Nelle vite di tutti noi, ogni giorno, in ogni luogo della terra, troviamo decine di prove oggettive che le classi meno abbienti sono penalizzate anche dal punto di vista comportamentale e scarseggiano quanto ad adesione al patto sociale. Variamente inurbani, cafoni, coatti, maleducati, incivili e nei moltissimi modi possibili per descriverli, i poveri non si sanno comportare in società e non rispettano il prossimo, spesso arrivando ad atteggiamenti aggressivi e violenti verso gli altri per mancanza di consapevolezza. Noi detenuti abbiamo un punto di vista privilegiato per toccare con mano quello che i liberi vedono distrattamente e meno frequentemente, essendo, come noto, il carcere luogo di concentrazione degli effetti nefasti dei fallimenti pedagogici e sociali. I prigionieri, infatti, per una serie numerosissima di motivi che hanno a che fare con l’ingiustizia sociale, sono per lo più non scolarizzati, soffrono degli analfabetismi più diversi, dall’incapacità di leggere e scrivere, passando per l’impossibilità di comprendere concetti elementari, per giungere alla difficoltà di gestione degli ambiti emotivi e affettivi.
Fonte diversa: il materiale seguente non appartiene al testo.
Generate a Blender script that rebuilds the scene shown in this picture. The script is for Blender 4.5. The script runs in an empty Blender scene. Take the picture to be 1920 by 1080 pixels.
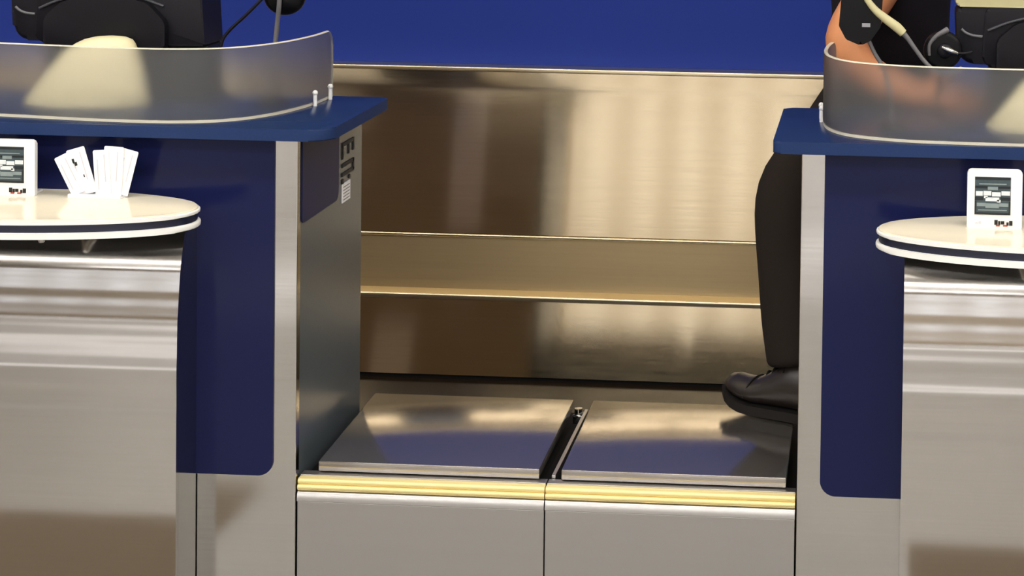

Un documentario del 2013, Recidiva zero, raccontava la scuola in carcere, la rete di scuole ristrette sviluppata da Anna Grazia Stammati (che lavora a Rebibbia), e ne rilevava le difficoltà: dalla luce per studiare, all’assenza di aule, al modo di ottenere i libri da fuori. “Educazione diffusa per me è la parola chiave”, ribadisce Rossella Scotta. “Vorremmo seguirli anche fuori, non soltanto per continuare a sostenere il loro percorso formativo e di risocializzazione, ma per chiedergli di aiutarci con gli altri, gli studenti che stanno dentro e quelli che stanno fuori”.

Al Salone del libro di Torino doveva partecipare Francesco S. per leggere un suo testo. Sarebbe stato il primo permesso in trent’anni per un uomo che finirà di scontare la sua pena di trent’anni tra otto mesi. Qualche giorno prima gli è stato comunicato che la domanda di permesso era stata respinta. Si è arrabbiato, ma poi ha scritto una lettera a Maria Virginia, la studentessa che ha letto il suo testo all’incontro al suo posto:

Carissima Maria Virginia, con la tua lettura tu hai dimostrato amore verso gli emarginati: spero che ci saranno momenti in cui ti potrò dimostrare che anche un camorrista, nel momento che si ravvede e prende consapevolezza del male che ha recato alle persone, può dare amore senza essere ricambiato, cosa inimmaginabile nel periodo che ha albergato il buio nella sua vita.

È proprio la relazione che gli studenti di fuori hanno con quelli di dentro la cosa più sorprendente. Alcuni dei ragazzi che hanno partecipato l’anno scorso al progetto hanno deciso quest’anno di tornare, altri sono lì e prendono appunti, fanno domande, si raccontano, riportano l’esperienza nelle loro classi. Dopo poche ore dentro il carcere, le discussioni sui temi come la giustizia in Italia, i suoi tempi, i suoi luoghi, ma anche sulla mafia o sulla violenza, acquistano immediatamente un altro senso, più umano e comprensibile.

Nel secondo dei tre incontri la sorveglianza del carcere aveva deciso che, nella stessa aula, gli studenti esterni e quelli ristretti dovessero essere separati. La cosa era sembrata insensata e contraria al senso del progetto, quello di un laboratorio didattico integrato. Ma invece di recriminare tutti i partecipanti hanno deciso di ragionare e lavorare in modo espressivo e ironico su questa separazione: ne sono venuti fuori racconti e vignette. Come se per inventarsi un nuovo modello politico, sociale, comunitario, si dovesse provare a immaginare davvero un altro linguaggio.